=== DATA ===
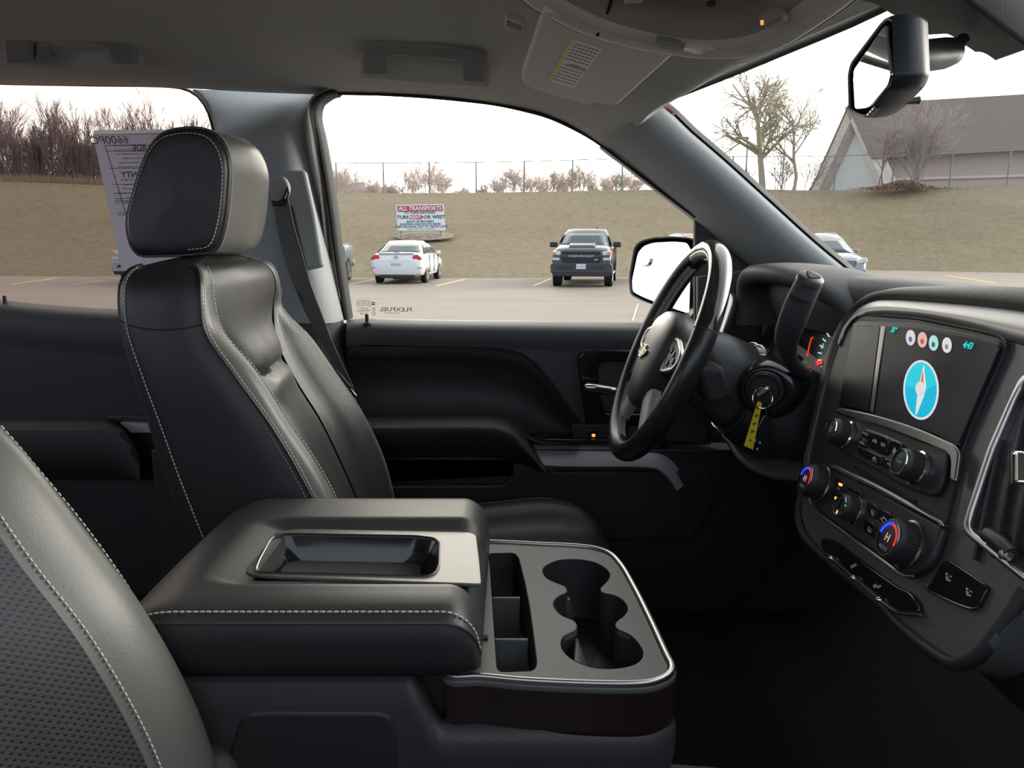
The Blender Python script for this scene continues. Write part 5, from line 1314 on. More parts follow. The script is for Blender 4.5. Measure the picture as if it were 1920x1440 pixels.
PP = [(174,252),(398,246),(440,505),(228,505)]
sheet = plate_px('sheet', [PP], Mpp, .0006, M_paper2, pap, bevel=0)
plate_px('sheet_margin', [[(176,244),(360,243),(362,251),(176,253)]], Mpp, .0006, M_paper, pap, bevel=0, lift=-.001)
M_pink = mat('paper_ink', (.10, .10, .12), .8)
def ppt(px, py, lift=.0008): return atp(px, py, Mpp.translation+Mpp.col[2].to_3d()*lift, Mpp.col[2].to_3d())
Rp = Mpp.to_3x3().to_4x4() @ Matrix.Rotation(radians(1.5), 4, 'Z')
def ptext(s, px, py, h, **k): return text_mesh(s, h, Matrix.Translation(ppt(px, py)) @ Rp, depth=.0002, mirror=True, **k)
ms = [ptext('BUYERS GUIDE', 300, 277, .0175, bold=.0003, sx=.95), ptext('WARRANTY', 270, 327, .0165, bold=.0003), ptext('6600PC', 207, 263, .021, sx=1.1, shear=.2)]
for i in range(26):
    y = 272+i*8.1
    if 318 < y < 333: continue
    x0 = 197+(y-272)*.175
    ms.append(ptext(('Vehicle make model year VIN', 'dealer does not provide any warranty', 'service contract available now', 'spoken promises are difficult', 'ask if your mechanic can inspect')[i % 5], x0+45+(7*i % 11), y, .0052))
put('paper_print', join_me(ms), M_pink, sheet, smooth=0)
plate_px('paper_print', [[(x0_, y_), (x0_+150, y_), (x0_+150, y_+1.1), (x0_, y_+1.1)] for x0_, y_ in [(197+(y-272)*.178, y) for y in (272, 283, 315, 345, 362, 372, 376, 380, 398, 402)]], Mpp, .0002, M_pink, sheet, bevel=0, lift=.0008)
plate_px('paper_print', [[(196,272),(197.3,272),(243,420),(241.5,420)]], Mpp, .0002, M_pink, sheet, bevel=0, lift=.0008)
# ---- door mirror outside the driver window
dm = thing('door_mirror', 'black door mirror with small round blind spot mirror, outside beyond the steering wheel', 'mirror', at(1260, 590, 1.85))
a_, b_, c_ = at(1200, 456, 1.98), at(1186, 550, 1.97), at(1300, 448, 1.78)
Mdm = frame(a_, c_-a_, a_-b_)
OUT = rnd([V(p) for p in ((1180,520),(1182,554),(1200,563),(1225,572),(1275,590),(1306,600),(1316,590),(1316,452),(1296,444),(1260,442),(1228,444),(1203,450),(1190,462))], 9)
GLm = rnd([V(p) for p in ((1185,525),(1186,547),(1205,557),(1225,565),(1272,582),(1292,588),(1296,470),(1288,455),(1262,453),(1225,455),(1207,461),(1196,474))], 6)
o2 = plane_px(OUT, Mdm); cz = sum(o2, V((0, 0)))/len(o2)
rows = []
for s, d in ((.95, .0), (.985, .003), (1.0, -.003), (1.02, -.02), (1.0, -.05), (.9, -.085), (.6, -.105), (.05, -.112)):
    rows.append([Mdm @ V((cz.x+(p.x-cz.x)*s, cz.y+(p.y-cz.y)*s, d)) for p in o2])
M_dmb = mat('door_mirror_black', (.018, .022, .026), .3)
loft('housing', rows, M_dmb, dm, cu=True, smooth=50)
Mdg = Mdm @ Matrix.Rotation(radians(-4), 4, 'X')
plate_px('mirror_glass', [GLm], Mdg, .004, M_mirror, dm, bevel=.0004, lift=.003)
gm = plate_px('blind_spot_mirror', [el(1209, 482, 10.5, 17)], Mdg, .006, M_mirror, dm, bevel=.0025, lift=.008)
tube('mirror_arm', [at(1300, 560, 1.80), at(1308, 590, 1.74), at(1316, 600, 1.69)], [.03, .028, .026], M_dmb, dm, 14)
# ================================================================ outside
def noise2(x, y, s=1.0): return noise.noise(V((x*s, y*s, 3.1)))
BASE = [(-900,513),(-400,515),(20,518),(300,519),(700,521),(1030,521),(1300,516),(1600,507),(1920,512),(2300,520)]
TOPL = [(-900,332,52),(-400,338,51),(20,341,50.5),(300,352,50),(640,361.5,50),(900,361,50),(1166,356.5,50),(1380,354,50),(1565,357,49.6),(1780,350,49),(1920,346,48.5),(2300,335,47)]
bs = cr([atz(x, y, 0) for x, y in BASE], 150); tp = cr([at(*p) for p in TOPL], 150)
def top_at(X):
    for a, b in zip(tp, tp[1:]):
        if a.x <= X <= b.x: return a.lerp(b, (X-a.x)/(b.x-a.x))
    return tp[0] if X < tp[0].x else tp[-1]
def base_at(X):
    for a, b in zip(bs, bs[1:]):
        if a.x <= X <= b.x: return a.lerp(b, (X-a.x)/(b.x-a.x))
    return bs[0] if X < bs[0].x else bs[-1]
rows = []
for i in range(34):
    t = i/33; r = []
    for a, b in zip(bs, tp):
        p = a.lerp(b, t); k = sin(pi*t)
        p.z = lerp(a.z, b.z, t+.05*sin(2*pi*t)*-.6)+k*.10*noise2(p.x, p.y, .35)+k*.05*noise2(p.x, p.y, 1.3)-.02*(1-t)
        r.append(p)
    rows.append(r)
for d, dz_ in ((4, -.25), (14, -.5), (40, -.6), (120, -.6)):
    rows.append([b+V((0, d, dz_)) for b in tp])
M_grass = mat('dry_winter_grass', (.110, .084, .048), .95, bump=.9, bscale=9, col2=(.215, .170, .102), vscale=2.6, detail=8)
nt = M_grass.node_tree
nz = [x for x in nt.nodes if x.type == 'TEX_NOISE']
for x in nz: x.inputs['Detail'].default_value = 14; x.inputs['Roughness'].default_value = .82
loft('grass_bank', rows, M_grass, kind='structure', smooth=180, label='dry grass bank rising to the fence')
M_lot = mat('concrete_lot', (.205, .168, .140), .85, bump=.1, bscale=40, var=.07, vscale=.5)
b = MB(); b.grid([[V((x, y, 0)) for x in (-70, -30, 0, 30, 70)] for y in (-25, 0, 20, 34, 42)])
lot = put('parking_lot', b.me(), M_lot, kind='structure', label='concrete car park')
M_line = mat('faded_yellow_paint', (.58, .44, .13), .8, var=.15, vscale=6)
M_joint = mat('pale_joint', (.55, .53, .50), .9); M_jd = mat('dark_joint', (.24, .21, .19), .9)
def ground_line(name, a, b_, w, m, z=.006):
    p, q = atz(*a, 0), atz(*b_, 0); d = (q-p).normalized(); n = V((-d.y, d.x, 0))*w/2
    mb = MB(); mb.add([p-n+V((0, 0, z)), p+n+V((0, 0, z)), q+n+V((0, 0, z)), q-n+V((0, 0, z)), p-n, p+n, q+n, q-n], [(0,1,2,3), (0,4,5,1), (1,5,6,2), (2,6,7,3), (3,7,4,0)])
    return put(name, mb.me(), m, lot)
for a, b_ in (((818,536),(870,524)), ((1001,536),(1032,523)), ((655,533),(702,524)), ((20,533),(104,522)), ((138,533),(196,526)), ((1770,516),(1868,531)), ((1560,516),(1600,520)), ((-150,540),(-60,524))):
    ground_line('parking_line', a, b_, .13, M_line)
ground_line('joint_line', (1196,570), (1186,602), .03, M_joint); ground_line('joint_line', (1160,591), (1305,594), .02, M_jd, .004)
ground_line('joint_line', (600,560), (1300,566), .03, M_jd, .003)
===
WHAT THIS TASK INVOLVES:
Copy every line of the data exactly as written, excluding the pictures.

RESULT BELOW:
The Blender Python script for this scene continues. Write part 5, from line 1314 on. More parts follow. The script is for Blender 4.5. Measure the picture as if it were 1920x1440 pixels.
PP = [(174,252),(398,246),(440,505),(228,505)]
sheet = plate_px('sheet', [PP], Mpp, .0006, M_paper2, pap, bevel=0)
plate_px('sheet_margin', [[(176,244),(360,243),(362,251),(176,253)]], Mpp, .0006, M_paper, pap, bevel=0, lift=-.001)
M_pink = mat('paper_ink', (.10, .10, .12), .8)
def ppt(px, py, lift=.0008): return atp(px, py, Mpp.translation+Mpp.col[2].to_3d()*lift, Mpp.col[2].to_3d())
Rp = Mpp.to_3x3().to_4x4() @ Matrix.Rotation(radians(1.5), 4, 'Z')
def ptext(s, px, py, h, **k): return text_mesh(s, h, Matrix.Translation(ppt(px, py)) @ Rp, depth=.0002, mirror=True, **k)
ms = [ptext('BUYERS GUIDE', 300, 277, .0175, bold=.0003, sx=.95), ptext('WARRANTY', 270, 327, .0165, bold=.0003), ptext('6600PC', 207, 263, .021, sx=1.1, shear=.2)]
for i in range(26):
    y = 272+i*8.1
    if 318 < y < 333: continue
    x0 = 197+(y-272)*.175
    ms.append(ptext(('Vehicle make model year VIN', 'dealer does not provide any warranty', 'service contract available now', 'spoken promises are difficult', 'ask if your mechanic can inspect')[i % 5], x0+45+(7*i % 11), y, .0052))
put('paper_print', join_me(ms), M_pink, sheet, smooth=0)
plate_px('paper_print', [[(x0_, y_), (x0_+150, y_), (x0_+150, y_+1.1), (x0_, y_+1.1)] for x0_, y_ in [(197+(y-272)*.178, y) for y in (272, 283, 315, 345, 362, 372, 376, 380, 398, 402)]], Mpp, .0002, M_pink, sheet, bevel=0, lift=.0008)
plate_px('paper_print', [[(196,272),(197.3,272),(243,420),(241.5,420)]], Mpp, .0002, M_pink, sheet, bevel=0, lift=.0008)
# ---- door mirror outside the driver window
dm = thing('door_mirror', 'black door mirror with small round blind spot mirror, outside beyond the steering wheel', 'mirror', at(1260, 590, 1.85))
a_, b_, c_ = at(1200, 456, 1.98), at(1186, 550, 1.97), at(1300, 448, 1.78)
Mdm = frame(a_, c_-a_, a_-b_)
OUT = rnd([V(p) for p in ((1180,520),(1182,554),(1200,563),(1225,572),(1275,590),(1306,600),(1316,590),(1316,452),(1296,444),(1260,442),(1228,444),(1203,450),(1190,462))], 9)
GLm = rnd([V(p) for p in ((1185,525),(1186,547),(1205,557),(1225,565),(1272,582),(1292,588),(1296,470),(1288,455),(1262,453),(1225,455),(1207,461),(1196,474))], 6)
o2 = plane_px(OUT, Mdm); cz = sum(o2, V((0, 0)))/len(o2)
rows = []
for s, d in ((.95, .0), (.985, .003), (1.0, -.003), (1.02, -.02), (1.0, -.05), (.9, -.085), (.6, -.105), (.05, -.112)):
    rows.append([Mdm @ V((cz.x+(p.x-cz.x)*s, cz.y+(p.y-cz.y)*s, d)) for p in o2])
M_dmb = mat('door_mirror_black', (.018, .022, .026), .3)
loft('housing', rows, M_dmb, dm, cu=True, smooth=50)
Mdg = Mdm @ Matrix.Rotation(radians(-4), 4, 'X')
plate_px('mirror_glass', [GLm], Mdg, .004, M_mirror, dm, bevel=.0004, lift=.003)
gm = plate_px('blind_spot_mirror', [el(1209, 482, 10.5, 17)], Mdg, .006, M_mirror, dm, bevel=.0025, lift=.008)
tube('mirror_arm', [at(1300, 560, 1.80), at(1308, 590, 1.74), at(1316, 600, 1.69)], [.03, .028, .026], M_dmb, dm, 14)
# ================================================================ outside
def noise2(x, y, s=1.0): return noise.noise(V((x*s, y*s, 3.1)))
BASE = [(-900,513),(-400,515),(20,518),(300,519),(700,521),(1030,521),(1300,516),(1600,507),(1920,512),(2300,520)]
TOPL = [(-900,332,52),(-400,338,51),(20,341,50.5),(300,352,50),(640,361.5,50),(900,361,50),(1166,356.5,50),(1380,354,50),(1565,357,49.6),(1780,350,49),(1920,346,48.5),(2300,335,47)]
bs = cr([atz(x, y, 0) for x, y in BASE], 150); tp = cr([at(*p) for p in TOPL], 150)
def top_at(X):
    for a, b in zip(tp, tp[1:]):
        if a.x <= X <= b.x: return a.lerp(b, (X-a.x)/(b.x-a.x))
    return tp[0] if X < tp[0].x else tp[-1]
def base_at(X):
    for a, b in zip(bs, bs[1:]):
        if a.x <= X <= b.x: return a.lerp(b, (X-a.x)/(b.x-a.x))
    return bs[0] if X < bs[0].x else bs[-1]
rows = []
for i in range(34):
    t = i/33; r = []
    for a, b in zip(bs, tp):
        p = a.lerp(b, t); k = sin(pi*t)
        p.z = lerp(a.z, b.z, t+.05*sin(2*pi*t)*-.6)+k*.10*noise2(p.x, p.y, .35)+k*.05*noise2(p.x, p.y, 1.3)-.02*(1-t)
        r.append(p)
    rows.append(r)
for d, dz_ in ((4, -.25), (14, -.5), (40, -.6), (120, -.6)):
    rows.append([b+V((0, d, dz_)) for b in tp])
M_grass = mat('dry_winter_grass', (.110, .084, .048), .95, bump=.9, bscale=9, col2=(.215, .170, .102), vscale=2.6, detail=8)
nt = M_grass.node_tree
nz = [x for x in nt.nodes if x.type == 'TEX_NOISE']
for x in nz: x.inputs['Detail'].default_value = 14; x.inputs['Roughness'].default_value = .82
loft('grass_bank', rows, M_grass, kind='structure', smooth=180, label='dry grass bank rising to the fence')
M_lot = mat('concrete_lot', (.205, .168, .140), .85, bump=.1, bscale=40, var=.07, vscale=.5)
b = MB(); b.grid([[V((x, y, 0)) for x in (-70, -30, 0, 30, 70)] for y in (-25, 0, 20, 34, 42)])
lot = put('parking_lot', b.me(), M_lot, kind='structure', label='concrete car park')
M_line = mat('faded_yellow_paint', (.58, .44, .13), .8, var=.15, vscale=6)
M_joint = mat('pale_joint', (.55, .53, .50), .9); M_jd = mat('dark_joint', (.24, .21, .19), .9)
def ground_line(name, a, b_, w, m, z=.006):
    p, q = atz(*a, 0), atz(*b_, 0); d = (q-p).normalized(); n = V((-d.y, d.x, 0))*w/2
    mb = MB(); mb.add([p-n+V((0, 0, z)), p+n+V((0, 0, z)), q+n+V((0, 0, z)), q-n+V((0, 0, z)), p-n, p+n, q+n, q-n], [(0,1,2,3), (0,4,5,1), (1,5,6,2), (2,6,7,3), (3,7,4,0)])
    return put(name, mb.me(), m, lot)
for a, b_ in (((818,536),(870,524)), ((1001,536),(1032,523)), ((655,533),(702,524)), ((20,533),(104,522)), ((138,533),(196,526)), ((1770,516),(1868,531)), ((1560,516),(1600,520)), ((-150,540),(-60,524))):
    ground_line('parking_line', a, b_, .13, M_line)
ground_line('joint_line', (1196,570), (1186,602), .03, M_joint); ground_line('joint_line', (1160,591), (1305,594), .02, M_jd, .004)
ground_line('joint_line', (600,560), (1300,566), .03, M_jd, .003)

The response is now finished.